I’ve been sitting in front of this laptop for a while now trying to pound away from of these blasted assignments, and I glanced over at the newest issue of English Journal, which I just received in the past few days (and which I would much prefer to read instead of doing these useless assignments). For some moment, the analytical part of my mind parsed the latter word in that title in a way it never has before: Jour/nal. My first thought, despite the fact that I don’t speak the language at all, was of the French word jour, “day.” Upon thinking it over further, my mind went to journals of the personal sort, the kind that you write in daily. Even the idea of journalism and dailies (newspapers that print daily) popped into my head.

After these kinds of thoughts, I had to pursue the etymology further to confirm or disconfirm my linguistic hypothesis, and to my surprise, it was confirmed but in a slightly different way – journal does in fact appear to come to us through Old/Anglo-French, although the root itself is Latin, from diurnalis, “daily.” (It is curious to me how the introductory Latin “diu-” sound became the French “jou-,” but then again, I don’t claim to be a linguist, just an interested observer.)

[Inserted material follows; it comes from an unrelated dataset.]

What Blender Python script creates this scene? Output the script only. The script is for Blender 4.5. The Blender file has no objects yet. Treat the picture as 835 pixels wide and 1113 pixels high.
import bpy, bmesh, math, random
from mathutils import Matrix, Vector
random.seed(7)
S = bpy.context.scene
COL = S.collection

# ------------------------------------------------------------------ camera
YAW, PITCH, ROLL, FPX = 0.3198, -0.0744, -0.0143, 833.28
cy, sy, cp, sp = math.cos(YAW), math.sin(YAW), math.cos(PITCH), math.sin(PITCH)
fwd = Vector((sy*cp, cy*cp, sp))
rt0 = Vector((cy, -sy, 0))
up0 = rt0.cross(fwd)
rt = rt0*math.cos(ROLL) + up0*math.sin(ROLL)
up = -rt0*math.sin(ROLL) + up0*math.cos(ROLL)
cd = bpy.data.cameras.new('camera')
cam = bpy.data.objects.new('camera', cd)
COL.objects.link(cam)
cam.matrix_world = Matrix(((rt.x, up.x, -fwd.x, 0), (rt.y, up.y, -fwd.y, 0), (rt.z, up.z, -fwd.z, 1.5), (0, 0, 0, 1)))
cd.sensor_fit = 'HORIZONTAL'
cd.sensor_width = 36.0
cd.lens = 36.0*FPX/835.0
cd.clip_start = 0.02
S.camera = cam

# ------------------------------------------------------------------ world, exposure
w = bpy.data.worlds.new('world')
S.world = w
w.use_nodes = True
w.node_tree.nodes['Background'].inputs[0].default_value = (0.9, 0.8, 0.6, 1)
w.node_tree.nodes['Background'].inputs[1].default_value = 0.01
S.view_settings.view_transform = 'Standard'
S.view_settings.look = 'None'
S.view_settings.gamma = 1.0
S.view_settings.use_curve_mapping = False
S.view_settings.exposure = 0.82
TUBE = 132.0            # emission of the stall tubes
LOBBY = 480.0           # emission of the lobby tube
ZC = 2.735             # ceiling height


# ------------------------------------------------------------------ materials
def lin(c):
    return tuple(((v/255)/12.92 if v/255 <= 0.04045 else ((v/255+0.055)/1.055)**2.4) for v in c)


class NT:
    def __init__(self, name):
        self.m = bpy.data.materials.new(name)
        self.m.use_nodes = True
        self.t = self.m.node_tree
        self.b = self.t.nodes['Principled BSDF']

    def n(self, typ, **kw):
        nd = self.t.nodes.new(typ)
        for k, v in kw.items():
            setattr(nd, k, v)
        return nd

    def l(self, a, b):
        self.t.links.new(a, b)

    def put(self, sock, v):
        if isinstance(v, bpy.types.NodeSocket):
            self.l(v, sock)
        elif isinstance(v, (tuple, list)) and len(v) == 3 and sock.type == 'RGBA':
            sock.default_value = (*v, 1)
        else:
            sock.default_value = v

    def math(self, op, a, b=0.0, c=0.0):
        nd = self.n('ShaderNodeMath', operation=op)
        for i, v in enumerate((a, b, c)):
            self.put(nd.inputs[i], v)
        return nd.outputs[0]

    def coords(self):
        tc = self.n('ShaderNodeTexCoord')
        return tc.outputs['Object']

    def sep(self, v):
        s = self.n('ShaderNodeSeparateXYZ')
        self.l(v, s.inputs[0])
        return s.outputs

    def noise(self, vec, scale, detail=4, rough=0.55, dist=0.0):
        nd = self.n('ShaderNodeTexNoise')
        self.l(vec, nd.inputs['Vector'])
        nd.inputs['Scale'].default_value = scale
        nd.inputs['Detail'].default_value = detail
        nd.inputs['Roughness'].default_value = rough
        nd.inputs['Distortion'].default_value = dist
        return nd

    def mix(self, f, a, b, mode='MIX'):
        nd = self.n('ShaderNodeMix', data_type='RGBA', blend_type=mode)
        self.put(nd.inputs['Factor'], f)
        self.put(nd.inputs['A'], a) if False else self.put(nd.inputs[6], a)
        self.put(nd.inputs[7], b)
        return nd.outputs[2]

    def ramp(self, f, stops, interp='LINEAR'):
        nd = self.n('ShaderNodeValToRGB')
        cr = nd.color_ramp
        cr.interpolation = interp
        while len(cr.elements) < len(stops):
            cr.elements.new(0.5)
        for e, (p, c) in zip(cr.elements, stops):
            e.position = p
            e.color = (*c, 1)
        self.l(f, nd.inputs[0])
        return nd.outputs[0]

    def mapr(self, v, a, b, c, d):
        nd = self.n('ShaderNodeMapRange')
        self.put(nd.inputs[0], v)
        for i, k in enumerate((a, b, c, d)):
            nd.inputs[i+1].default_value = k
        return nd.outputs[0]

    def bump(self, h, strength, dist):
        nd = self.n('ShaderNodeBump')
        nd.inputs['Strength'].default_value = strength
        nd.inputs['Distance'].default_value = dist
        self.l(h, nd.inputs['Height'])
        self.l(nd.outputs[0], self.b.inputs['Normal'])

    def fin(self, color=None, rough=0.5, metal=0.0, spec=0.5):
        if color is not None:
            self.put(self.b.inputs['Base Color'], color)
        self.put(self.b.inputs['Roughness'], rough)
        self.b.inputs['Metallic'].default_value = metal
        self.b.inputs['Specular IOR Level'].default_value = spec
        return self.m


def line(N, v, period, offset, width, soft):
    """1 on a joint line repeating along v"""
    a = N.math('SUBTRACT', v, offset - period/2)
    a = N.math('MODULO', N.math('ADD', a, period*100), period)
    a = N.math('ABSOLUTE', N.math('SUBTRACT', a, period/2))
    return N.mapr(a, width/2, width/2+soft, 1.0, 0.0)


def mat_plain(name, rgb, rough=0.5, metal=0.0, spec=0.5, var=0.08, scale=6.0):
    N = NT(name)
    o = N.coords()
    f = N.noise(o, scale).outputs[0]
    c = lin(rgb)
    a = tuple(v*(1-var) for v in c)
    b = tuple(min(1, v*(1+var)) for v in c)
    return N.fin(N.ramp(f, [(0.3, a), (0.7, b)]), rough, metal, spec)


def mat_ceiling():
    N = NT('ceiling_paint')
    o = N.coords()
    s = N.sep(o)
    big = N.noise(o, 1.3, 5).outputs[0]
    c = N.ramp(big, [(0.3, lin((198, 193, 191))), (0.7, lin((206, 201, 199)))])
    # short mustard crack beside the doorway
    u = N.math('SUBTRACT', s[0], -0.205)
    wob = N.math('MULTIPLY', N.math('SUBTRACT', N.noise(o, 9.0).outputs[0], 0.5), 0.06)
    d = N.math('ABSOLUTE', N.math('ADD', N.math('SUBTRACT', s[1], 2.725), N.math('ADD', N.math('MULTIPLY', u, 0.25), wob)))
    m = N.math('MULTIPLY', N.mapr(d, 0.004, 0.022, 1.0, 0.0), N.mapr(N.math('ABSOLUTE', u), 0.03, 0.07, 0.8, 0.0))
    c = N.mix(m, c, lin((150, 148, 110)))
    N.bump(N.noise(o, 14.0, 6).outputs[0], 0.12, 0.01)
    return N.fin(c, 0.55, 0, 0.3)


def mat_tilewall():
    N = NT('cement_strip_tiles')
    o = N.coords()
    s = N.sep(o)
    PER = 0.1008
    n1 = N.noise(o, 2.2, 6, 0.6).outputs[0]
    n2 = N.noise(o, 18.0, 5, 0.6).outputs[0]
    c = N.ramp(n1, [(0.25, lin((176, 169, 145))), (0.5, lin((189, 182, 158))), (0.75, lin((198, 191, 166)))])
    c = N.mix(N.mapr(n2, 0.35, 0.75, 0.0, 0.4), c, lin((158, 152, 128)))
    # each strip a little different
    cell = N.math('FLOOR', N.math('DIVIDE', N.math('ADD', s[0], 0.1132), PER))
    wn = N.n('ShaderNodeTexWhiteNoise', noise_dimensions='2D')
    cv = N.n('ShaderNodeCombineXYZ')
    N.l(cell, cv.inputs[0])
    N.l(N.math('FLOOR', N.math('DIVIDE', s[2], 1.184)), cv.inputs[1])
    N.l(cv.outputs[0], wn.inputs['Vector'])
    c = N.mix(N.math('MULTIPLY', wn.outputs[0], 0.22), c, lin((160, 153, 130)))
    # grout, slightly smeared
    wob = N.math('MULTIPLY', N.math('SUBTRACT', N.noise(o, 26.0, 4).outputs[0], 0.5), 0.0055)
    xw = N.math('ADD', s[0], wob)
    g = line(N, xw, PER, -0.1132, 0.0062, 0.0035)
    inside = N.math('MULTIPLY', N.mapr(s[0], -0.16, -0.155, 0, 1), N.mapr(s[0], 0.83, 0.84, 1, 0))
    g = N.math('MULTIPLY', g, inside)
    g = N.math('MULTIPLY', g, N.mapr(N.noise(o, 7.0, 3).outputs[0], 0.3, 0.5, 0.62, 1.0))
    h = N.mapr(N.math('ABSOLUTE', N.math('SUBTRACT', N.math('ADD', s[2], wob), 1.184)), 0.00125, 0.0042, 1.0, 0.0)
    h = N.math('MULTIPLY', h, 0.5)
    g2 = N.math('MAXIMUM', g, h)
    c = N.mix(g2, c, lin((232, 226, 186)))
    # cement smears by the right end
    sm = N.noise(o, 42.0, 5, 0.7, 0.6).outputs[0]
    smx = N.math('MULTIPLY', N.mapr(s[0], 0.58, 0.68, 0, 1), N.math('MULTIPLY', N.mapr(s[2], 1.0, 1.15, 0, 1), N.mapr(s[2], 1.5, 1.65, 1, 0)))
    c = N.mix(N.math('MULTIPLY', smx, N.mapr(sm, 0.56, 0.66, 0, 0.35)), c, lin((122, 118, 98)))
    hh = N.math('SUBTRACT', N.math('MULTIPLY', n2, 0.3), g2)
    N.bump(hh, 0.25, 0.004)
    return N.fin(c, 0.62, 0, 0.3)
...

Interestingly enough, I consciously re-parsed the word as journ/al, which I immediately associated with the word adjourn. Turns out that the root and etymological connection are the same.

Okay, now the updates:

  • I signed a contract on Thursday for the school that I’ll be working for in the fall and confirmed that I will be teaching four courses: sophomore English, junior English, senior English, and an elective writing/novels course (although the emphasis for the first semester is more creative writing than research; I might try to incorporate research into it, though). I was also able to see my room, which is surprisingly nice given the class sizes I’ll have and the size/income of the district. (I have a pod of 4 computers at the back of my room, and the teacher’s computer is hooked up to a large TV, which is also connected with a DVD/VCR combo. That’s really good, all things considered.)
  • The same day, I brought home a wagonload – literally – of material to begin preparing over the summer. (I say “literally” because the material filled an actual wagon that one of the teachers had brought to school, which the principal and I took out to my car to unload.) This included the teacher’s editions for all three of the new textbooks that were purchased for the main sections, as well as a great deal of supplementary materials for the American lit text (for junior English), including a dozen or so CDs of software, several little books for writing and other areas, and even a book of lesson plans.
  • Thursday night, the board approved me as a teacher for the fall, so I am good to go there.
  • Finally, the unofficial scores came back on Friday evening for my APT test (see here), and I scored 286 out of 300 (scaled). I only needed 240 to pass, and this was the final step that I needed to take care of to be 9-12 certified. (The 6-8 certification, of course, will be in order once I get these middle school courses completed.

Everything’s working well, and I’ve got a lot of work ahead. (The incoming juniors and seniors have already been told that they’re very behind because of this year of English, so the task to get them caught up is a little daunting.) At least, though, everything is moving forward.